The March 27, 1801 edition of Spooners Vermont Journal included a supplement listing all lands on which the U.S. land tax had not yet been paid. It advertised that on May 20th, the township of Coventry was to be sold at the tax sale at the house of Thomas Tolman, tax assessor for Orleans county in Greensboro, for $57.13.
1801 Vendue
Announcement of tax sale of Coventry Town, Mar. 27, 1801 (6)
A certified copy of a Coventry deed made a few years later states that on May 14, 1801 six days before the tax sale, in a transaction in Vergennes, Jabez Fitch deeded to Allen 2,000 acres of Coventry land. Regardless of Fitch's claim to Coventry from the May 20th tax sale, later that summer Allen was still claiming that he owned Coventry. He took out advertisements in Boston newspapers in July, and in the August 11th edition of the Vermont Gazette, insisting he was still the rightful owner of Coventry. Although it would appear that by December Allen had run out of time, record of Coventry land transactions remains muddled. The same certified Coventry deed states that on Dec 14, 1801 in Vergennes, Allen conveyed to Samuel B. Sheldon of Sheldon Vermont all his rights to the township of Coventry "lying partly in the County of Orleans and partly in the County of Chittenden" * for $1,800. Sheldon then turned around at the same meeting and conveyed those same Coventry rights to Jabez Fitch for only $500. At this same meeting Allen also conveyed directly to Fitch all his rights to Duncansboro (Newport Town) for $1,800.
* This would appear to include Buel's Gore in the transaction, which by now had been settled by Buel and partially annexed to the town of Huntington.
Fitch then travelled to Greensboro with the Duncansboro deed and 5 days later on December 19th had it duly recorded by the Orleans county clerk Timothy Stanley. There is no record of Fitch also bringing the Coventry deed to Greensboro. Three years later in March of 1804, Fitch went back to Greensboro and had his Duncansboro deed attested "a true copy of record "by the new Orleans county clerk John Ellsworth. On the back side of the Duncansboro deed, the record of the Coventry deed was added and then "certified" by the same county clerk.
Coventry Deed
Certified Copy of Coventry Deed - March 1804 (7)
Fitch's tortured trail to ownership of Coventry was not yet over. According to Pliny White, Fitch was required to buy out six other landowners who claimed "color of title" to Coventry. Along with getting Allen's conveyance of the deed, Fitch bought out 63 titles from William C. Harrington of Burlington, Reed Ferris of Pawlington, NY, Alexander Schist of Canada, Thaddeus Tuttle of Burlington and James Seaman of New York City. (5)

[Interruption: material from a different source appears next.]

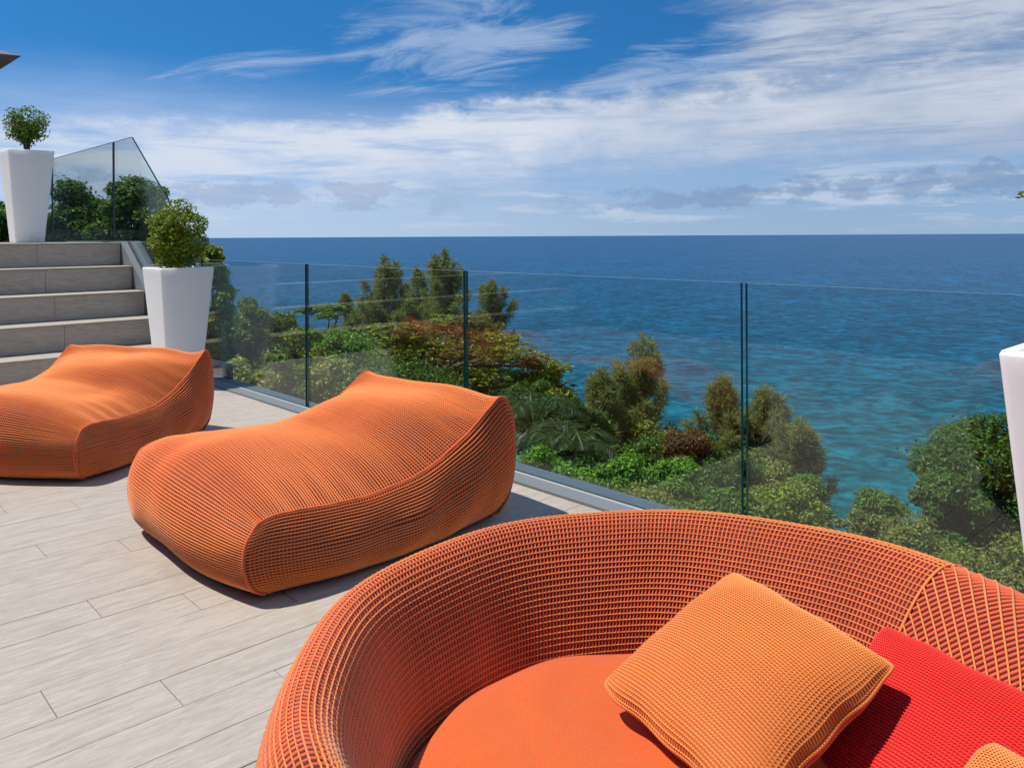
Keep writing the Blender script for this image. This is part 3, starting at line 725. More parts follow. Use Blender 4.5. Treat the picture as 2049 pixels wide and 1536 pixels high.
def build_lounger(name, label, loc, rotz, seed):
    r = np.random.default_rng(seed)
    L, Wd = 1.20, 0.98
    front, _ = spline([(0.12, 0.004), (0.040, 0.05), (0.008, 0.13), (0.016, 0.21), (0.055, 0.268)], 24)
    top, ltop = spline([(0.055, 0.268), (0.13, 0.284), (0.36, 0.268), (0.62, 0.275), (0.80, 0.318), (0.96, 0.39), (1.10, 0.468), (1.165, 0.502), (1.205, 0.492)], 90)
    back, _ = spline([(1.205, 0.492), (1.250, 0.40), (1.255, 0.22), (1.215, 0.08), (1.135, 0.004)], 34)
    loop = np.vstack([front, top[1:], back[1:]])
    d = np.r_[0, np.cumsum(np.linalg.norm(np.diff(loop, axis=0), axis=1))]; tot = d[-1]
    ns, ny = 150, 56
    s = np.linspace(0, tot, ns); E = np.stack([np.interp(s, d, loop[:, 0]), np.interp(s, d, loop[:, 1])], 1)
    tg = np.gradient(E, axis=0); nrm = np.stack([-tg[:, 1], tg[:, 0]], 1); nrm /= np.linalg.norm(nrm, axis=1, keepdims=True)
    eta = np.linspace(-1, 1, ny)
    infl = (1 - np.abs(eta) ** 2.6)
    amp = 0.085 * np.clip(np.sin(np.pi * np.clip(s / tot, 0, 1)), 0, 1) ** 0.35 + 0.050 * np.exp(-((E[:, 0] - 0.55) / 0.42) ** 2) * np.clip((E[:, 1] - 0.15) / 0.14, 0, 1) + 0.042 * np.exp(-((E[:, 0] - 0.86) / 0.20) ** 2) * np.clip((E[:, 1] - 0.15) / 0.14, 0, 1)
    amp = amp * np.where(E[:, 1] < 0.03, 0.15, 1.0)
    amp = np.convolve(np.r_[[amp[0]] * 6, amp, [amp[-1]] * 6], np.ones(13) / 13, 'valid')
    # less inflated along the backrest top so that its two corners stay pointed
    pk = np.exp(-((E[:, 0] - 1.17) / 0.13) ** 2) * (E[:, 1] > 0.3)
    amp = amp * (1 - 0.60 * pk)
    Y = Wd / 2 * (eta + 0.0)
    yw = 1 + 0.05 * np.sin(np.pi * np.clip(s / tot, 0, 1))[:, None] * 0 - 0.05 * (E[:, 1:2] < 0.02)
    P = np.zeros((ns, ny, 3))
    dent = sum(a_ * np.exp(-(((s[:, None] - s0_) / ws_) ** 2 + ((eta[None] - e0_) / we_) ** 2)) for a_, s0_, ws_, e0_, we_ in zip(r.uniform(-0.020, 0.014, 9), r.uniform(0.25, tot - 0.5, 9), r.uniform(0.07, 0.2, 9), r.uniform(-0.8, 0.8, 9), r.uniform(0.15, 0.4, 9)))
    wr = dent + 0.007 * np.sin(s[:, None] * 9 + eta[None] * 2.2 + seed) * (1 - eta[None] ** 2) + 0.005 * np.sin(s[:, None] * 4.1 - eta[None] * 5.0)*(1 - eta[None] ** 2)
    pucker = 0.0055 * np.sin(s[:, None] * 52 + 1.5 * np.sin(s[:, None] * 11)) * np.abs(eta[None]) ** 5 * (1 - np.abs(eta[None]) ** 18)
    off = amp[:, None] * infl[None] + wr + pucker
    P[..., 0] = E[:, 0][:, None] + nrm[:, 0][:, None] * off
    P[..., 2] = np.maximum(E[:, 1][:, None] + nrm[:, 1][:, None] * off, 0.003)
    P[..., 1] = Y[None] * yw
    P[..., 2] += (0.030 * pk[:, None] * np.abs(eta[None]) ** 9) - 0.0 * pk[:, None] * (1 - eta[None] ** 2)
    lift = 0.085 * ((eta[None] + 1) / 2) ** 1.1 * np.exp(-((E[:, 0][:, None] - 0.22) / 0.42) ** 2) * np.clip((E[:, 1][:, None] - 0.06) / 0.20, 0, 1)
    P[..., 2] += lift
    # rows of the weave are spread evenly over the real length of the stretched cover
    dl_ = np.r_[0, np.cumsum(np.linalg.norm(np.diff(P, axis=0), axis=2).mean(1))]; ev = np.linspace(0, dl_[-1], ns)
    Pw = np.stack([np.stack([np.interp(ev, dl_, P[:, j, k_]) for k_ in range(3)], 1) for j in range(ny)], 1)
    main = Surf(Pw, flip=False); tot_w = dl_[-1]
    if main.N[ns // 2, ny // 2, 2] < 0: main = Surf(Pw, flip=True)
    t = tag(empty(name, loc, rotz), label, 'lounger', 'orange woven beanbag loungers')
    parts_shell = [main.vf()]; ribs, cords = [], []
    a, b = weave(main, int(tot_w / 0.0112), int(Wd / 0.0110), 'b', 0.0036, 0.0031, 0.0022, 110, 120, 0.0, 3, 0.05); ribs.append(a); cords.append(b)
    pip = []
    for sg, col_i in ((-1, 0), (1, ny - 1)):
        seam = P[:, col_i, :]
        sf = seam[np.linspace(0, len(front) / len(loop) * ns, 26).astype(int)]
        i1 = int(np.argmin(np.abs(s - d[len(front) - 1]))); i2 = int(np.argmin(np.abs(s - d[len(front) + len(top) - 2])))
        fr_ = seam[:i1 + 1]; tp_ = seam[i1:i2 + 1]; bk_ = seam[i2:][::-1]
        rs = lambda q, n_: np.stack([np.interp(np.linspace(0, 1, n_), np.linspace(0, 1, len(q)), q[:, k]) for k in range(3)], 1)
        NA, NT_ = 90, 36
        d0, c1, d1 = rs(fr_, NT_), rs(tp_, NA), rs(bk_, NT_)
        c0 = np.linspace(d0[0], d1[0], NA)
        Q = coons(c0, c1, d0, d1)
        aa = np.linspace(0, 1, NA)[:, None]; t2 = np.linspace(0, 1, NT_)[None]
        bul = 0.100 * np.sin(np.pi * aa) ** 0.5 * np.sin(np.pi * np.clip(t2, 0, 1) ** 0.75) ** 0.8
        bul += 0.010 * np.sin(aa * 13 + t2 * 4 + seed) * np.sin(aa * 5 + 1) * np.sin(np.pi * t2) + 0.006 * np.sin(aa * 27 - t2 * 5 + seed) * np.sin(np.pi * t2) * np.sin(np.pi * aa)
        Q[..., 1] += sg * (bul - 0.035 * (1 - t2) ** 3)
        Q[..., 2] = np.maximum(Q[..., 2] - 0.02 * np.sin(np.pi * aa) * t2 ** 3 * 0, 0.003)
        sd_ = Surf(Q); 
        if sd_.N[NA // 2, NT_ // 2, 1] * sg < 0: sd_ = Surf(Q, flip=True)
        parts_shell.append(sd_.vf())
        x_, y_ = weave(sd_, 31, int(1.15 / 0.0110), 'a', 0.0036, 0.0035, 0.0026, 30, 120, 0.0, 3, 0.05)
        ribs.append(x_); cords.append(y_)
        nn = np.zeros_like(seam); nn[:, 1] = sg; nn[:, 2] = 0.5
        jag = seam + np.c_[np.zeros(ns), np.full(ns, sg * 0.001), 0.002 + 0.0015 * np.sin(s * 60) * np.sin(s * 23)]
        pip.append((jag, nn))
    V, F = join(parts_shell); cov = mk('cover', V, F, M['lshell'], t, smooth=True)
    V, F = join(ribs); tag(mk('rib_weave', V, F, M['lrib'], t, smooth=True), kind='stuff')
    V, F = join(cords); tag(mk('cord_weave', V, F, M['lcord'], t, smooth=True), kind='stuff')
    for q in pip:
        V, F = tubes([q], 0.0048, 6); mk('piping', V, F, M['piping'], cov, smooth=True)
    return t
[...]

It would appear that as the year 1802 began Fitch had finally sewn up his title to Coventry lands. But now he had another problem, "Squatter Sovereigns". While Fitch and Allen were duking it out in the final stages of the land grant battle, settlers had arrived on the land in Coventry. Lacking any deeds, they began settling along the banks of the Barton river pitching their lots on the east side of town. It wasn't until 1803 that the first of them got any deeds from Fitch. Apparently Fitch's "ostensible" ownership of "nearly" the entire township was entirely flawed. By 1804, Fitch was selling settlers faulty titles, requiring them to repurchase their titles from the rightful owners. An 1806 petition by 17 of the original Coventry settlers to the Vermont legislature complained that Fitch never made a draft of the lands in the township. There were no public lands set out, and because proprietorship was not transferred to the settlers they were unable to legally sell their land.

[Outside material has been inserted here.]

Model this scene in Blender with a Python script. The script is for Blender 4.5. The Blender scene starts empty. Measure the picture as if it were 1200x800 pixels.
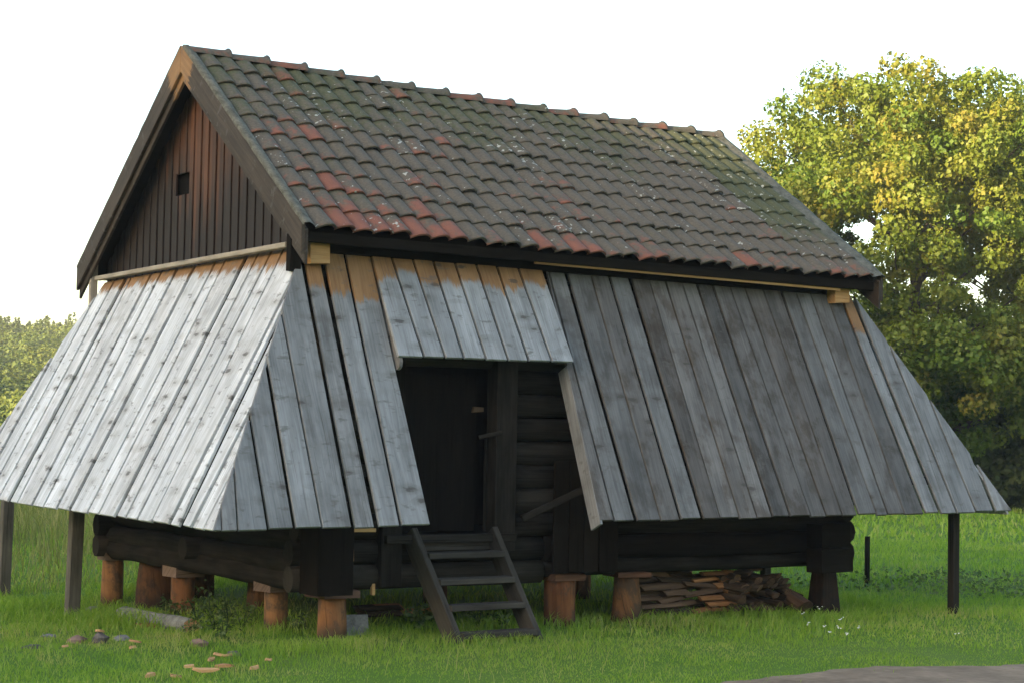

Jabez G. Fitch eventually went bankrupt. In 1813 he was being held in the common jail at Vergennes apparently for debts which he owed to a number of creditors (8). 15 years after wrestling away a part of Ira Allen's fortune, Fitch was poor. He died around 1820, in Vergennes. It was presumed that he fell from the bridge, his body being found in the creek at the foot of the falls.

1. History of Addison county Vermont, edited by H. P. Smith. Syracuse, N.Y., D. Mason & co., 1886.
2. Ethan Allen & His Kin Correspondence 1772-1819, ed. by John Duffy, Univ. Press of New England, 1998, Hannover, N.N.
3. The Passing of the Aristocracy: Jefferson's Removal of the Federalists, 1801-1805 Carl E. Prince The Journal of American History, Vol. 57, No. 3. (Dec., 1970), pp. 563-575.
4. George Washington Papers at the Library of Congress, 1741-1799: Series 7. Applications for Office.
5. History Of Coventry, Pliny White, Irasburgh, 1859
6. Vermont Historical Society 617, United States Treasury Dept., Supplement to Spooners Vermont Journal, No. 925 Windsor: A. Spooner 1801 Broadside Folio. List of Persons who had not paid the U.S. Direct Tax due Mar. 6, 1800, dated Mar. 27, 1801
7. Ira Allen Papers, Bailey-Howe Library, Special Collection, University of Vermont
8. Laws passed by the Legislature of the State of Vermont at their session at Montpelier on the second Thursday of October 1813, Rutland, Fay & Davison, W Fay State Printer p 87
- The Proprietors: Dividing Commonage Into Severalty, Tenth Annual Vermont Judicial History Seminar, June 29, 2004, Paul Gillies, Vermont Bar Journal #159 Fall 2004, Vol30 No.3, Montpelier. Vt.